The challenges of our time cannot be solved by intelligence alone. Not by data, not by technology, not by the next generation of leaders who have not yet seen enough.
Our challenges require wisdom; earned, lived and hard-won
That wisdom exists. It lives in the generation that remembers a world before the current polarisation, before the chaos, before our planet was in such a bad shape. A generation that has watched ideologies rise and fall, that has made mistakes and learned from them, that has held complexity across decades and emerged still standing.
At the very moment the world needs this generation most, it has been told by workplaces, by culture, by an overwhelming silence, that its time has passed.
Who are The Elders?
We do not use the word ‘Elder’ to describe an age. We use it to describe a status; earned, not given.
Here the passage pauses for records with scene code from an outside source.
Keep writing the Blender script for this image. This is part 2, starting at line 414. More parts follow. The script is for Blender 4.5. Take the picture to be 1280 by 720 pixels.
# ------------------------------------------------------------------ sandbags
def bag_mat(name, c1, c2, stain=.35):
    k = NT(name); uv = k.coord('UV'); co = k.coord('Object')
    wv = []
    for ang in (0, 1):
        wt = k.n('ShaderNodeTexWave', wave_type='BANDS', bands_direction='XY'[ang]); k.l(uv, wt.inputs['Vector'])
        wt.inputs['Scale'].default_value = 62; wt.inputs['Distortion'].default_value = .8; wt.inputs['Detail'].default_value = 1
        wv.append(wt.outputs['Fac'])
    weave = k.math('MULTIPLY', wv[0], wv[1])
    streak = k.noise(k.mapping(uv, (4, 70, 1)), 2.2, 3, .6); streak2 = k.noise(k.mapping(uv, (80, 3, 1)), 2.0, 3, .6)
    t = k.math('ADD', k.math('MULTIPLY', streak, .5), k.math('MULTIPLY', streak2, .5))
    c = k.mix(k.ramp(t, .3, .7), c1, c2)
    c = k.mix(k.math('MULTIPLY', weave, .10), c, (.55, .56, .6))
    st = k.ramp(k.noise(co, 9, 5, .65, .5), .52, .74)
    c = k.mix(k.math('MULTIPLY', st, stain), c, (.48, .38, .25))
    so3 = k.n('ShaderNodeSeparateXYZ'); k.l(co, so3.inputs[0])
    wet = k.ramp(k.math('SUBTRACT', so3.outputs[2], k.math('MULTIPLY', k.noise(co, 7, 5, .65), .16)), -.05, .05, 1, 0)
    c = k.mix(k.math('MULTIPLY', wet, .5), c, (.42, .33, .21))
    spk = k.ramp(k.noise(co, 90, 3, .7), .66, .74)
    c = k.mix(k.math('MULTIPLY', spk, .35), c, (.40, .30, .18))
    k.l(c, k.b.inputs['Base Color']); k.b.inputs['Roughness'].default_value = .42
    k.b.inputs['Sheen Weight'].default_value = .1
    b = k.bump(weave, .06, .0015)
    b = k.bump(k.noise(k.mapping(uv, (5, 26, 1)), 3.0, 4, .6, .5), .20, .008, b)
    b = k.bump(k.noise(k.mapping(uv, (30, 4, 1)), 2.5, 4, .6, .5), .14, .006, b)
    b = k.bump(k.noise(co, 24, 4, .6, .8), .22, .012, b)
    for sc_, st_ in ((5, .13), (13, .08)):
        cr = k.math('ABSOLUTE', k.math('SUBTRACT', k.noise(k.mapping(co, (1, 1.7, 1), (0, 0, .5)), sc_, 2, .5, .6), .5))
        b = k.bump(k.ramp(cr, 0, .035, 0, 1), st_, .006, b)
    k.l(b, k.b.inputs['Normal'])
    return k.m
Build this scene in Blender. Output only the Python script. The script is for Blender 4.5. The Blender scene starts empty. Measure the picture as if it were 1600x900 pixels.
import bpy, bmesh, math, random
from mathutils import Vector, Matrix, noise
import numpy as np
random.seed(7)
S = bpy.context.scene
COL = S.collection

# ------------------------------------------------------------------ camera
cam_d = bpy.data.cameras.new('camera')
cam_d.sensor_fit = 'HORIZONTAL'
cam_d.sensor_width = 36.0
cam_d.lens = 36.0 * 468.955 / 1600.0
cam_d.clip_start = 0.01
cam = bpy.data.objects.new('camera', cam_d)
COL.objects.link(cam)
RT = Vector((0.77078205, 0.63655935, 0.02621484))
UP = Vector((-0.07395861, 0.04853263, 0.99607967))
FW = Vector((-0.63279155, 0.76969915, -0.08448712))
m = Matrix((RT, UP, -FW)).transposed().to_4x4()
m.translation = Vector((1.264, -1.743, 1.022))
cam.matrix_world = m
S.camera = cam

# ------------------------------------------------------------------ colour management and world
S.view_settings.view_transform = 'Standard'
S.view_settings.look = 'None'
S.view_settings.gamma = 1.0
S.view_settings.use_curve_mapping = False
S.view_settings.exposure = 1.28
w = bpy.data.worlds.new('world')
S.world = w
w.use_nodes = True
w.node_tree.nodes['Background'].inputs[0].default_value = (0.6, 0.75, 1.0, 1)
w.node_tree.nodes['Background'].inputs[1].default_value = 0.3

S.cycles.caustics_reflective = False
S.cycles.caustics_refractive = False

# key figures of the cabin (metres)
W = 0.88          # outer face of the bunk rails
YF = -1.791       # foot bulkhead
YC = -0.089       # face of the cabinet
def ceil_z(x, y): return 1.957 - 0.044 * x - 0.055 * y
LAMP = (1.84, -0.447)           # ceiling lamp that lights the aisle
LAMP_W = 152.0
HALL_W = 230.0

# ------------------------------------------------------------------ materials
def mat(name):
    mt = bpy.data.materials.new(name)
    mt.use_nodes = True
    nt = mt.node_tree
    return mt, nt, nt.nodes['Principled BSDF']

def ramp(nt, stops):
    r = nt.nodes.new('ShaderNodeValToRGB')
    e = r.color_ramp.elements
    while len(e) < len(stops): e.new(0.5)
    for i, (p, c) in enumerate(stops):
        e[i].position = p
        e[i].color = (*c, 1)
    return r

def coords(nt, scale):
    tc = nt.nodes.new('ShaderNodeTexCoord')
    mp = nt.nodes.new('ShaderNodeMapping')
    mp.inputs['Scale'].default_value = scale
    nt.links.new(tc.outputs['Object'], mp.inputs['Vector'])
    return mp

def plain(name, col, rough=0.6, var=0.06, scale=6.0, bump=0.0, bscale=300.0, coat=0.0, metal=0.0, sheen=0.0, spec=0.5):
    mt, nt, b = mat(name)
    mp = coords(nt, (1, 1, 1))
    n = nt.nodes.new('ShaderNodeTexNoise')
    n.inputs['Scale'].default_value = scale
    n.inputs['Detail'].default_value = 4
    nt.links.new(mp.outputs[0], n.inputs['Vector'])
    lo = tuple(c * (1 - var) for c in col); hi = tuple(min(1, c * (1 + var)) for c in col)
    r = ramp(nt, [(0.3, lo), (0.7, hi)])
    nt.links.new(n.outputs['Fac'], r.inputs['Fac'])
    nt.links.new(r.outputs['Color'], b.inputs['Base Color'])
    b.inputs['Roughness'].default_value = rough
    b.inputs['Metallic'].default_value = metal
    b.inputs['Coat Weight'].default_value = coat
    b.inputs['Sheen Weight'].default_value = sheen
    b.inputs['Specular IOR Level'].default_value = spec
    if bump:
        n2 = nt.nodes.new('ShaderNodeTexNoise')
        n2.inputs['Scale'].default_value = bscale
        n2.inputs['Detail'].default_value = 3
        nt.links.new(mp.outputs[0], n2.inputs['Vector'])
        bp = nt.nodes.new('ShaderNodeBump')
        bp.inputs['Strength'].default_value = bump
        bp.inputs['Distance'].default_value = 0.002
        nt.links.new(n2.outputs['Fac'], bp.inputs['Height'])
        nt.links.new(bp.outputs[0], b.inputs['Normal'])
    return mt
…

In most of the world’s cultures and traditions, an elder is someone the community turns to. Someone who carries memory, holds perspective, speaks truth, and serves the whole without needing to own the outcome.
That is the kind of elder we are calling forward.
Not an age; a role.
Not a demografic; a calling.
Not a retirement; an emergence.
The elders we are calling forward are those who have lived enough to know the difference between what matters and what merely feels urgent. Those who have made mistakes and owned them. Those who have held multiple worldviews across a single lifetime and emerged with their humanity intact.
Those who are true to their values, those who serve, who act from their heart, out of love, compassion, and joy; those who will put humanity first in their decision making.
Five Roles
The world does not need elders to return to the old model of power, we need them to act based on their wisdom and what they uniquely can bring to the world. As Wize Move Society we have defined five different roles where lived experience and wisdom is especially needed. Roles we will be focussing on to guide the elders to step into a role that feels close to their heart with the intention to bring change.
Storytellers
The carriers of memory and meaning. In a world drowning in information but starving for meaning, stories are how wisdom travels across time. They keep alive what must not be forgotten.
Mentors
Those who walk alongside. Not telling younger generations what to do, but offering the questions, the perspective and the patience that only comes from having truly lived.
Bridge Builders
Those who connect across divides; differences between generations, between ideologies, between organisations that do not yet know they need each other. In a polarised world, the most courageous act is often to refuse the binary.
Healers
Of people carrying pain; loneliness, trauma, grief, disconnection. Of a planet carrying damage; climate, pollution, loss of the natural world. They bring what only lived experience can offer: presence, patience, and the long view.
Leaders
Stepping forward with moral courage, long-game thinking and nothing left to prove. Not the old model of hierarchical power, but the authority that comes from genuine wisdom earned through a life fully lived.
What you are looking for has been here all along.